In Mason’s lust-fueled, ultimately poignant tale of Edwardian sexual longing, Jacobina has spent the last twenty years trapped within her stiff, corseted marriage to Maarten Vermeulen-Sickerts, a successful businessman who owns Amsterdam’s most lavish hotel. With their lovely daughters, Constance and Louisa, Maarten and Jacobina are considered part of the smart set and have
cultured a reputation for being colorful, modern, and very rich.
Arriving on Vermeulen-Sickerts' doorstep in response to a job offer, handsome Piet Barol has walked away from Leiden and the life of a university clerk. A young man who seeks identity in his profession as tutor, Piet has come to teach Master Egbert, the Vereulen-Sickets’ young son. Piet is no gross incompetent - he has a strong sense of his innate value, and while he knows he must tend to Egbert‘s inner demons, he also resolves to conquer the person whose gift is the freedom of the house.
While Jacobina’s social position protects her from the lascivious stares of men, her neat waist and her fashionable movements prove to be ample fodder for Piet as he delicately plays the first bars of the Chopin nocturne, then the Entr’acte to the third act of
Carmen. As the pure, beguiling melody rises from the embers of the music, for the first time Piet’s eyes meet Jacobin’s "in a jestingly erotic dance."
Sexual turmoil seethes just beneath this world of extreme rigidity.

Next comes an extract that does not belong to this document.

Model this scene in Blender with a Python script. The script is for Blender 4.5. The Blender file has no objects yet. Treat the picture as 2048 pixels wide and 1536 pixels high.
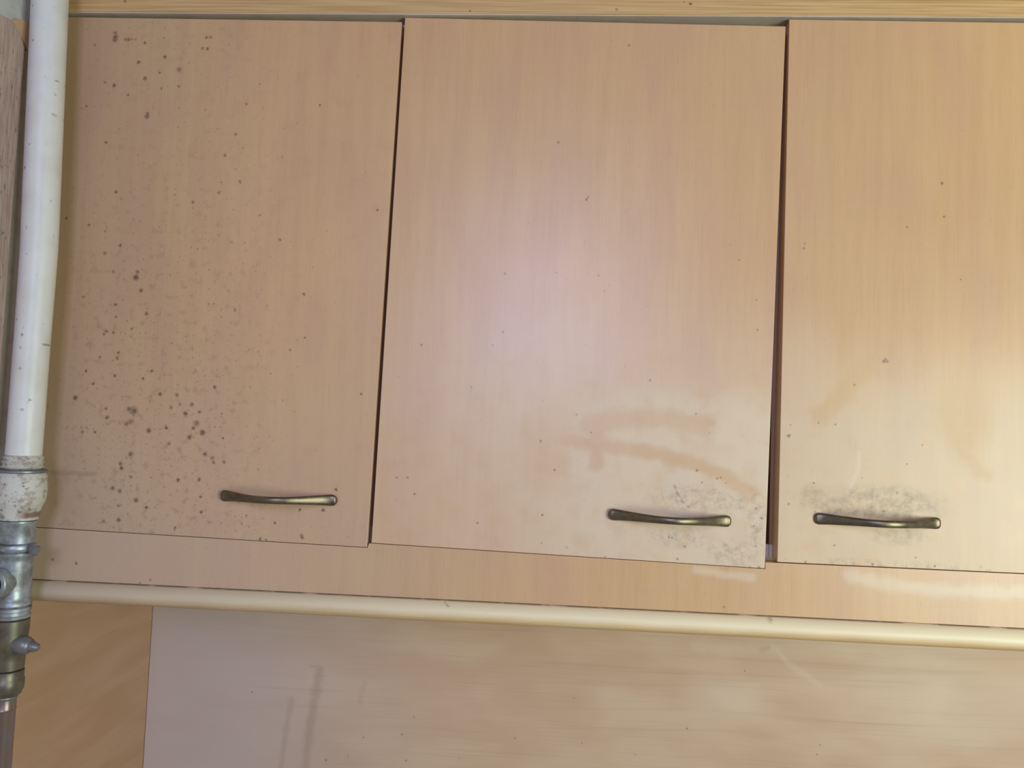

From the chilly formality of the housekeeper, Naomi de Leeuw, who does not approve of tutors as a breed nor of their ill-defined place in the household hierarchy, to the closeted self-hatred of the butler, Mr. Block, to the unrequited desires of the blond, strong-jawed footman Didier Loubat, Piet is inspired by Maarten’s circle and the endeavors of one of the age’s most successful capitalists.

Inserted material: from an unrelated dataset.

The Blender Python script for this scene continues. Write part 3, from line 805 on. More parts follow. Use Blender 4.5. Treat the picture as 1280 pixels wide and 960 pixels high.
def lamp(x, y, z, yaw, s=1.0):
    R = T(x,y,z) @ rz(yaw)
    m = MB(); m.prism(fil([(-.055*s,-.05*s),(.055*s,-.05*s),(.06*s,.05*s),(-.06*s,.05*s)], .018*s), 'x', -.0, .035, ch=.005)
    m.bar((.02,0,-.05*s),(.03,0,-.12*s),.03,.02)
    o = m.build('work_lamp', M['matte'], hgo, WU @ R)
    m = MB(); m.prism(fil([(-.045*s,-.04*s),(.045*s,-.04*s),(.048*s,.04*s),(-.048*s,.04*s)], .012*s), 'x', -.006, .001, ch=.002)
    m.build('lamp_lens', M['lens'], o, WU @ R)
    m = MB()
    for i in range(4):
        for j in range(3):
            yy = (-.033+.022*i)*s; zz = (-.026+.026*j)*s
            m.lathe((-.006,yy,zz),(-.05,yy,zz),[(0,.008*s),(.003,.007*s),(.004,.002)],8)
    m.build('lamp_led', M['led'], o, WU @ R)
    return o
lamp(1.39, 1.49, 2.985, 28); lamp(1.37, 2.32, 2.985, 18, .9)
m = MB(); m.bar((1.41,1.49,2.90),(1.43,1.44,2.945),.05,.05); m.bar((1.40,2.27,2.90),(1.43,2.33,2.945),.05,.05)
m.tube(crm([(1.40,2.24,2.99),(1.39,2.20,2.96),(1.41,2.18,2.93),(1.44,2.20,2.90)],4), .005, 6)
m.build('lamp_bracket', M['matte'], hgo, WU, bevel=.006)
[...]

Piet’s appeal is tempered by his flawed hubris, a pride that indulges him in his pass to this enchanting world. Basking in the splendors of privilege and blossoming
in subterfuge, Piet attempts to achieve a new level of social intimacy with Constance and Louisa as he graduates "to the status of guest."

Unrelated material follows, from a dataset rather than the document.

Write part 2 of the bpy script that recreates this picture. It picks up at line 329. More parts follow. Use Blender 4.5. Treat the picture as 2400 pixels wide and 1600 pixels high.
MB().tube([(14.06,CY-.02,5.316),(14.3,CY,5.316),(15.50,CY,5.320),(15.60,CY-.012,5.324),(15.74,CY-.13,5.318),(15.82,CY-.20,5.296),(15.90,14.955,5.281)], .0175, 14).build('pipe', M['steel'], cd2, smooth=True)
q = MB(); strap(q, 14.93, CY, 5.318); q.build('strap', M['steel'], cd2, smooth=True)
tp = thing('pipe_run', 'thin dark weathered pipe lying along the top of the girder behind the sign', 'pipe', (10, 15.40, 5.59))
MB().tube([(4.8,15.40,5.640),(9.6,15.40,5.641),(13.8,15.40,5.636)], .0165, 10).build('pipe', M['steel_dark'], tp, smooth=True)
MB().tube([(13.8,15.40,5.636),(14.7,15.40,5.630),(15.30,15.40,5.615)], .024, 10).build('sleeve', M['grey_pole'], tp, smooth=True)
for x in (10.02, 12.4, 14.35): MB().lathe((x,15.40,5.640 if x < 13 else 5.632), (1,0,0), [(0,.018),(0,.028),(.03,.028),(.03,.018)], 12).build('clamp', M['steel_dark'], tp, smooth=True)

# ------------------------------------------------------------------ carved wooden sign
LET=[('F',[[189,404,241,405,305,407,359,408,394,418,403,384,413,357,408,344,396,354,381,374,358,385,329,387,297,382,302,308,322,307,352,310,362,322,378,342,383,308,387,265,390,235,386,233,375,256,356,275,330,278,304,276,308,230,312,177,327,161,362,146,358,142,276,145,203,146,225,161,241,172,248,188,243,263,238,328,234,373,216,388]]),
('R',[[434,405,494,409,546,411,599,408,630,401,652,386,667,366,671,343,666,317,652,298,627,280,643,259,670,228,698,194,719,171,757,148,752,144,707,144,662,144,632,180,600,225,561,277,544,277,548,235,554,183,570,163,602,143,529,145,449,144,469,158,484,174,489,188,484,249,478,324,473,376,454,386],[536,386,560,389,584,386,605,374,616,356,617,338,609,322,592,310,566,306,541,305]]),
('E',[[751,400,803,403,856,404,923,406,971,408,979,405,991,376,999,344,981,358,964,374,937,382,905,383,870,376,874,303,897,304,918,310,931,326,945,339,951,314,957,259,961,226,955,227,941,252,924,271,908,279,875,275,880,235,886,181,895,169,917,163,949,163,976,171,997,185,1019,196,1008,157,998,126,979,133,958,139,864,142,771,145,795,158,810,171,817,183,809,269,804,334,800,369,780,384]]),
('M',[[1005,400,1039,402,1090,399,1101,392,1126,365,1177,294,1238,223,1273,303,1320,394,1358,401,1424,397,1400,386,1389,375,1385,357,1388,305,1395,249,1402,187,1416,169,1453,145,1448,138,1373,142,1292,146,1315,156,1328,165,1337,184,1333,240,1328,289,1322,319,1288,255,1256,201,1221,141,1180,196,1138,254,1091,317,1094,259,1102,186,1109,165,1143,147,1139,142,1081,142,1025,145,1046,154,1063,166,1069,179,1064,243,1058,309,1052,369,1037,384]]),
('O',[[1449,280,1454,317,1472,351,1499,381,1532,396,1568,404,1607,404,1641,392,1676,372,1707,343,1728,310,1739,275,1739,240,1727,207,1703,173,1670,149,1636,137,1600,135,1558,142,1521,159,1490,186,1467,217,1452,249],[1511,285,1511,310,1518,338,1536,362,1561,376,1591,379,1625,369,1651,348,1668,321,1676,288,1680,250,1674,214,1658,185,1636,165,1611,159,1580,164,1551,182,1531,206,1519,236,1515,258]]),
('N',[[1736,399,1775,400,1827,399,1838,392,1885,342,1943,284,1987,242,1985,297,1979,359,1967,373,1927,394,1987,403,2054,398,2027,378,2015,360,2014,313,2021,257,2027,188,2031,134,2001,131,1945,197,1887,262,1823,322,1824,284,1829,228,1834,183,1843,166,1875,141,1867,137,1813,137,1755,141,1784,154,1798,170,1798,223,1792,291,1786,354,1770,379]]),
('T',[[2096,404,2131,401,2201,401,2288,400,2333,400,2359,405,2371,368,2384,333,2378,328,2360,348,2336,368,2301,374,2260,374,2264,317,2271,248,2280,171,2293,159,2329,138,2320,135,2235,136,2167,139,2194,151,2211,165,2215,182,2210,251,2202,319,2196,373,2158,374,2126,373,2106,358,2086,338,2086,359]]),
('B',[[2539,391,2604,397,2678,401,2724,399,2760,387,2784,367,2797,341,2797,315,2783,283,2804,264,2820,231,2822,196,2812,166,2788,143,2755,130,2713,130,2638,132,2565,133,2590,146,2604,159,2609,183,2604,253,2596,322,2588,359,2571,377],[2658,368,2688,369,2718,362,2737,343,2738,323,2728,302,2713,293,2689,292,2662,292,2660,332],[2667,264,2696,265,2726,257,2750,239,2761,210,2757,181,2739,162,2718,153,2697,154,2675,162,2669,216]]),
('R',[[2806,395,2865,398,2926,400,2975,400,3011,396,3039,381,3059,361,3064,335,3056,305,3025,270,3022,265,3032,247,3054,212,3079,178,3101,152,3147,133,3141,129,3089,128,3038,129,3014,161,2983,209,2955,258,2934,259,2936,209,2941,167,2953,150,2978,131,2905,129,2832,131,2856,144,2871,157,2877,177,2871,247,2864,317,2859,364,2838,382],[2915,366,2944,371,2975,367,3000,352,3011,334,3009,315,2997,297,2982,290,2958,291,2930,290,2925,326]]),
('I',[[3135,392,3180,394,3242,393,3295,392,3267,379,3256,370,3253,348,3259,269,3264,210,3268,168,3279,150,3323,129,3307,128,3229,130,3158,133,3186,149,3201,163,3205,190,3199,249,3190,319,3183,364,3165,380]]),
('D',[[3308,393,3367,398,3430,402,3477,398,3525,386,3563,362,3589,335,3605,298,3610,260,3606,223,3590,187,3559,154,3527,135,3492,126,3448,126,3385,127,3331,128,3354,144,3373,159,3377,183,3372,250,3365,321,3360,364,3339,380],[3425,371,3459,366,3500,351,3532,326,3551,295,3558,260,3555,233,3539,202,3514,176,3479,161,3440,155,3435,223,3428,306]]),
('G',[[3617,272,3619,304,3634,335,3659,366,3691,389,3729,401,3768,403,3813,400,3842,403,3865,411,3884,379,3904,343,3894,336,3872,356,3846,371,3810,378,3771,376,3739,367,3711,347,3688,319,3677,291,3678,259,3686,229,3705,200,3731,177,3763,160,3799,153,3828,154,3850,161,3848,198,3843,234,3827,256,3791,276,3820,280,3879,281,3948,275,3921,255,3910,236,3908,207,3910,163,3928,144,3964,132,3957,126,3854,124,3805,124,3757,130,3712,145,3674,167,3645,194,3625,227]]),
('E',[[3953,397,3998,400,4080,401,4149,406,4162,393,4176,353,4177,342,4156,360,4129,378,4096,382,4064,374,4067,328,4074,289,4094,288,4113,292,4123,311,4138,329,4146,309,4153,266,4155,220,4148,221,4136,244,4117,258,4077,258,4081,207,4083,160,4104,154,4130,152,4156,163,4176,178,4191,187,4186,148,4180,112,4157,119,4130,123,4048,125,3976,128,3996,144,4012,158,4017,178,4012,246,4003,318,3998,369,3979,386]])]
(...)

Neither Jacobina nor Piet truly desires to be exposed of their trickery. While the erotic charge of music gives form to Jacobina's feelings, her poor heart is worthy of consolation and “longs to feel as free as the air.”
This is an exquisite, intense novel that Henry James or Evelyn Waugh might have written if they could have been freed from the strictures of class and circumstance. The author basks in the connection between sex and wealth, his seductive hero a victim of time and place when, though a series of misjudgments, he irreparably sabotages his future after he acknowledges that he originally came to Vermeulen-Sickerts' home resolving to live in opulence.
From his dreams of taunting young women in elegant dresses to his sensations of tranquil self-approval, a bundle of cash and a tourist-class ticket to South Africa on the world’s most luxurious ship purge and renew as Piet’s life is stitched even tighter together in yet another series of fragile and foolish seductions.